→ The problem
Write out each line beneath this one exactly as it reads.

→ Dataset extract
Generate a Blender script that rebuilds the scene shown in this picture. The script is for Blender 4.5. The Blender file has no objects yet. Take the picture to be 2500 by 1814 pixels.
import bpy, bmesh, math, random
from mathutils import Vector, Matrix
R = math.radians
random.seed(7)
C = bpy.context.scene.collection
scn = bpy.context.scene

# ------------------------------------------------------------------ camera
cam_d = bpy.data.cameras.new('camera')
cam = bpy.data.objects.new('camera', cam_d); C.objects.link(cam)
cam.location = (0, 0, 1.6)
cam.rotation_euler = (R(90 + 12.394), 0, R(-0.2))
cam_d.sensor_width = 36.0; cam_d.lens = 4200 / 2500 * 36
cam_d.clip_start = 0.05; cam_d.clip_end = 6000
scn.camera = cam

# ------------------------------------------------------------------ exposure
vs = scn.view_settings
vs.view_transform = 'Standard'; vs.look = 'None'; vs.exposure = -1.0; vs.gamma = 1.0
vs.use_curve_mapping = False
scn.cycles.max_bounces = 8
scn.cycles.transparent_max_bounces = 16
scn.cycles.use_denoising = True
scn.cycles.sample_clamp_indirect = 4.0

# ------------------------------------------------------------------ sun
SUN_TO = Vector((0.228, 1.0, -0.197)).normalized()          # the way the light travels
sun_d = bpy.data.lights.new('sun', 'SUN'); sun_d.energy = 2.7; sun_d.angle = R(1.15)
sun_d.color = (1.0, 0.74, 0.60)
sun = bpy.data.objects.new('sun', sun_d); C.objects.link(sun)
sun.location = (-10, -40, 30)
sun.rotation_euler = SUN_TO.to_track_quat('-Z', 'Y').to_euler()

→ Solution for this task
Generate a Blender script that rebuilds the scene shown in this picture. The script is for Blender 4.5. The Blender file has no objects yet. Take the picture to be 2500 by 1814 pixels.
import bpy, bmesh, math, random
from mathutils import Vector, Matrix
R = math.radians
random.seed(7)
C = bpy.context.scene.collection
scn = bpy.context.scene

# ------------------------------------------------------------------ camera
cam_d = bpy.data.cameras.new('camera')
cam = bpy.data.objects.new('camera', cam_d); C.objects.link(cam)
cam.location = (0, 0, 1.6)
cam.rotation_euler = (R(90 + 12.394), 0, R(-0.2))
cam_d.sensor_width = 36.0; cam_d.lens = 4200 / 2500 * 36
cam_d.clip_start = 0.05; cam_d.clip_end = 6000
scn.camera = cam

# ------------------------------------------------------------------ exposure
vs = scn.view_settings
vs.view_transform = 'Standard'; vs.look = 'None'; vs.exposure = -1.0; vs.gamma = 1.0
vs.use_curve_mapping = False
scn.cycles.max_bounces = 8
scn.cycles.transparent_max_bounces = 16
scn.cycles.use_denoising = True
scn.cycles.sample_clamp_indirect = 4.0

# ------------------------------------------------------------------ sun
SUN_TO = Vector((0.228, 1.0, -0.197)).normalized()          # the way the light travels
sun_d = bpy.data.lights.new('sun', 'SUN'); sun_d.energy = 2.7; sun_d.angle = R(1.15)
sun_d.color = (1.0, 0.74, 0.60)
sun = bpy.data.objects.new('sun', sun_d); C.objects.link(sun)
sun.location = (-10, -40, 30)
sun.rotation_euler = SUN_TO.to_track_quat('-Z', 'Y').to_euler()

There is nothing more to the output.